House flipping is the practice of buying a house at a low price, and selling it quickly for a higher one. It’s a practice that’s perfectly suited to those with an eye for a bargain, who are willing to build their knowledge and trust their instincts. Often, flippers will pick up their property at auction, having spotted some quality in it that others have overlooked.

Flipping properties can yield a fast profit – but if there are unforeseen delays, it can quickly go from profitable to disastrous. As such, it’s worth looking at the practice closely, and seeing where common errors might be committed.

Researching a property

If you’ve done the appropriate groundwork, you’ll be able to judge more accurately whether you can make a profit on a given property. Look for properties which match your purchasing power. If you lack experience in a given area, then you might collaborate with estate agents, who might provide you with guidance.

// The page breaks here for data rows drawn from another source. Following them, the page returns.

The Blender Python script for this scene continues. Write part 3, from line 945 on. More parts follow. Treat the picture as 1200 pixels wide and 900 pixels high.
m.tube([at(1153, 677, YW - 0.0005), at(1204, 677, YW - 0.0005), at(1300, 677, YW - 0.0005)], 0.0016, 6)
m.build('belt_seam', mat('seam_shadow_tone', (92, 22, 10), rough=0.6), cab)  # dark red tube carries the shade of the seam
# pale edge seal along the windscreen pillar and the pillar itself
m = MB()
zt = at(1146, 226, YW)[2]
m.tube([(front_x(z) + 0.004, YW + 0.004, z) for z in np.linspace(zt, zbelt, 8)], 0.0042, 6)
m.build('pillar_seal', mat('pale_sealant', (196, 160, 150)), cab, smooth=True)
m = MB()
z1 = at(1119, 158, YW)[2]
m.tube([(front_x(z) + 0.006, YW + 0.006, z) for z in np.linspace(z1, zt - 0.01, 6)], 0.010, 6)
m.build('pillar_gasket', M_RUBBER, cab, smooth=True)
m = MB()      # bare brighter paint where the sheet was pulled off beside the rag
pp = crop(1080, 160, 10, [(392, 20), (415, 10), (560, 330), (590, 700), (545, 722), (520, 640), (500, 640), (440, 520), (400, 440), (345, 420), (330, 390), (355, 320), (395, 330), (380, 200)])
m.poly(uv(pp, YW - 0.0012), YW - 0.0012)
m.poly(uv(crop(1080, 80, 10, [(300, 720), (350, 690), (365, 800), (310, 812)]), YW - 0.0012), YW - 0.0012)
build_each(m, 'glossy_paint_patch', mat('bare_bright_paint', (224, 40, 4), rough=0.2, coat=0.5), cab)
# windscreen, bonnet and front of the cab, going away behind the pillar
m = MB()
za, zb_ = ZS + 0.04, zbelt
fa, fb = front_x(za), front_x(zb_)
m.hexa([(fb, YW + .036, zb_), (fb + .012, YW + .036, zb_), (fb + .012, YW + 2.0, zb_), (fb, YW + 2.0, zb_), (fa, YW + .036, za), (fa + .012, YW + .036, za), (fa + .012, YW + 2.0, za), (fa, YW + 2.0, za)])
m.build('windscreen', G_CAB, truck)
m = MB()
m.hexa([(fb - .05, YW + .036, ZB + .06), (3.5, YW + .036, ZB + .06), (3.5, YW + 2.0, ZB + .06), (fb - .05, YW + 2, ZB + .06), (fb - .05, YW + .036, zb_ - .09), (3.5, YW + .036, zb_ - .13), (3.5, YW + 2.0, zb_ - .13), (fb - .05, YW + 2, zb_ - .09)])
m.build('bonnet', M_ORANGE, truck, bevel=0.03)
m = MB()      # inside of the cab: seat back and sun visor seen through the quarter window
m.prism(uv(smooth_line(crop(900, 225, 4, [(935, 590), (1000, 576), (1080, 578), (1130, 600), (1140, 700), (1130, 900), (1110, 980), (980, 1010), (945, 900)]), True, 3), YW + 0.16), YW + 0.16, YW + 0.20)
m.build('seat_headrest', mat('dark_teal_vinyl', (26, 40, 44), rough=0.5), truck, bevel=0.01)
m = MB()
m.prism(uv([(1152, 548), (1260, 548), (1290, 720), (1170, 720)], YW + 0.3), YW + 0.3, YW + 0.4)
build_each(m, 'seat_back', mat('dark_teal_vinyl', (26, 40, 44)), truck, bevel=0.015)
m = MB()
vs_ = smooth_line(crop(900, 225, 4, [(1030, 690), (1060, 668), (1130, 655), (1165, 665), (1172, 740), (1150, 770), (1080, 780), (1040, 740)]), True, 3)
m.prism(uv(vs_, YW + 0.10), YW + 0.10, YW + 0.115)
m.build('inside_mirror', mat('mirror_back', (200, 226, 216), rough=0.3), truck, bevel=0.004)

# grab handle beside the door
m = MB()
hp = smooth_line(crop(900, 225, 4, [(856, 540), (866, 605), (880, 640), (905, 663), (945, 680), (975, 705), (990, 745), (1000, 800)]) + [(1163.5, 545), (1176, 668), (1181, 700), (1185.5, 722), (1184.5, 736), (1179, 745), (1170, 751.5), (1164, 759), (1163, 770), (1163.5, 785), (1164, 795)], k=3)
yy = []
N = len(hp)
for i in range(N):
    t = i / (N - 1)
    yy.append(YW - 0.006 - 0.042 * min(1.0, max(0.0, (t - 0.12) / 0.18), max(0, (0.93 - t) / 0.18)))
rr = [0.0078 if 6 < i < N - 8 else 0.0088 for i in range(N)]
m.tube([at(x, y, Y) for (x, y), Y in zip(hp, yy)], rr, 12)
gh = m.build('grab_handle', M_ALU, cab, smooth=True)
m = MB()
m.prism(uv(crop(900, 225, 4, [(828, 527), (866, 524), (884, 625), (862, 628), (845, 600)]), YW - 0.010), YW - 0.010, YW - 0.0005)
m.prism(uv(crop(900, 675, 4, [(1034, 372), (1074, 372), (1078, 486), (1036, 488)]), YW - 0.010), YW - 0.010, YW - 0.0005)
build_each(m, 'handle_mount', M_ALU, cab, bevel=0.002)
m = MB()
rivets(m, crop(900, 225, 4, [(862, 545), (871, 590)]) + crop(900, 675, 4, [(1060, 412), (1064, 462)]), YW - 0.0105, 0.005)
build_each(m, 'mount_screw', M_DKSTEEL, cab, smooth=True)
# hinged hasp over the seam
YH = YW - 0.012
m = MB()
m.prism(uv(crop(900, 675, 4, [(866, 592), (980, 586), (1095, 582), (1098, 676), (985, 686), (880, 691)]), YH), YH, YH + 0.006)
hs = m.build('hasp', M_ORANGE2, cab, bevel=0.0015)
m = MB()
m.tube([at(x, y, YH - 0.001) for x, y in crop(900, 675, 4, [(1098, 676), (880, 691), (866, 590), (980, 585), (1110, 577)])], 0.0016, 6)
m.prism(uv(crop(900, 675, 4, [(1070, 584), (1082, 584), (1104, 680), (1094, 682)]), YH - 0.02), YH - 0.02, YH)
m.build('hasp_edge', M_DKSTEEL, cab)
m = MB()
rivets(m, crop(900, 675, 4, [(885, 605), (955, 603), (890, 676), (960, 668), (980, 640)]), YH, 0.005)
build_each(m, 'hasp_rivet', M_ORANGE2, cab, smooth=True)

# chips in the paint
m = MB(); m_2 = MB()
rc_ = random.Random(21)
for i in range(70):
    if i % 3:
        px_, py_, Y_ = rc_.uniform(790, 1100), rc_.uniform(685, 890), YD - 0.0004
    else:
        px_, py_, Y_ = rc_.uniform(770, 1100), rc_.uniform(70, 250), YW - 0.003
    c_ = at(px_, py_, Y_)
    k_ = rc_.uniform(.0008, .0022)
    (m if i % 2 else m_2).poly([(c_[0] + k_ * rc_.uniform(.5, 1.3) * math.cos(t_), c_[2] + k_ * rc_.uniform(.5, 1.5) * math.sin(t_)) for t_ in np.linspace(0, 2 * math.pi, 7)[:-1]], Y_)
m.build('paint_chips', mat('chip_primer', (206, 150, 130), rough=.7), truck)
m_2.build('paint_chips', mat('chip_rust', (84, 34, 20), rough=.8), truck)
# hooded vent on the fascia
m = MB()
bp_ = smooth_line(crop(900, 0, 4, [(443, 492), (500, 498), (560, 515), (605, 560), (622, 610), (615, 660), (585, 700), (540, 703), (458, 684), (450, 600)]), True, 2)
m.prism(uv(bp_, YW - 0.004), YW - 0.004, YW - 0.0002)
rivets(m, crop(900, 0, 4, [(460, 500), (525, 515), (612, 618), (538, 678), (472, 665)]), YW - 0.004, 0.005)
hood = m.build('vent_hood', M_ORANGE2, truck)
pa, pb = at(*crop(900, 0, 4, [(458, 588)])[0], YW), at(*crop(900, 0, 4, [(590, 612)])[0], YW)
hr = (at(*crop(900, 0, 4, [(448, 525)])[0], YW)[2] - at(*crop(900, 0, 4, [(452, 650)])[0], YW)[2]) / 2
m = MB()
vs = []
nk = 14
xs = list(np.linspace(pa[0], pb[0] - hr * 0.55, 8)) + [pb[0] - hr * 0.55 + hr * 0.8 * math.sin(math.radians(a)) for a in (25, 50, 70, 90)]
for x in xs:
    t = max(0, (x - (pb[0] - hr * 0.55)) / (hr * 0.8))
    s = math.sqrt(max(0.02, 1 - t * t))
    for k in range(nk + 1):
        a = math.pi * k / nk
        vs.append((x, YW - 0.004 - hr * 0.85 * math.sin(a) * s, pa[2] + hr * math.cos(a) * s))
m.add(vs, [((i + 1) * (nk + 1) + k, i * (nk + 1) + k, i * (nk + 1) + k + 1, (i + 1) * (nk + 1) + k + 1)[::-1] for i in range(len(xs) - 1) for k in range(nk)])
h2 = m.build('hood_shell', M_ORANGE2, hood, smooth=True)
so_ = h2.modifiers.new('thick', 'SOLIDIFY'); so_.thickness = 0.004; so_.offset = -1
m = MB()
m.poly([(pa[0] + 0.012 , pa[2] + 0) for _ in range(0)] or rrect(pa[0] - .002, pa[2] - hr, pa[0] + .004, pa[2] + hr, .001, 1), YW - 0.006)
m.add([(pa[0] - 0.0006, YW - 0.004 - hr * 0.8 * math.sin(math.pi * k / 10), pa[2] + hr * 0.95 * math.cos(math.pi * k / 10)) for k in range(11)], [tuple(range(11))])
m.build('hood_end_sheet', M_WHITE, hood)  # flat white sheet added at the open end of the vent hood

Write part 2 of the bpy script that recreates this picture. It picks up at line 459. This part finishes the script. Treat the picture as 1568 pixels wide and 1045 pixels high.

When you’re new to flipping, it can be difficult to accurately set a budget. You are almost certain to run into unforeseen complications along the way, so it’s always a good idea to give yourself some wriggle room.

Financing the flip

If you have a sizeable chunk of savings to draw from, then your entry into the world of flipping might be a little less painful. You might seek to finance the purchase, either in whole or in part, with the help of an outside creditor. Bridging loans might be an option if you need cash quickly – but these tend to be high-interest. In much the same way that it would be expensive to live for months in a hotel room, you should avoid relying on this form of finance for long periods.

Plan the renovations

If you have the skills you need to carry out the renovations yourself, then you’ll be able to save a considerable amount, which means more profit for you to keep. Tradespeople and keen DIYers therefore make good property flippers. However, in these cases you’ll have to consider the additional expenses to buy the appropriate personal protective equipment to protect yourself during the renovations and tools to carry out the job.

You can put the property on the market before you carry out the renovations – but you should make sure that everything is planned out. Any delay might be expensive, as it may sink a potential purchase.

Make the property presentable

Before you sell, you’ll want to ensure that the property looks as good as it can. For the sake of an afternoon of cleaning and tidying, you might add thousands to the potential value of the property.

Set your price

Getting the price right is critical. Your price should be informed by your initial research, and your assessment of the local competition. Broader macroeconomic trends, like the prospect of future interest rate hikes, might also feed into your calculation.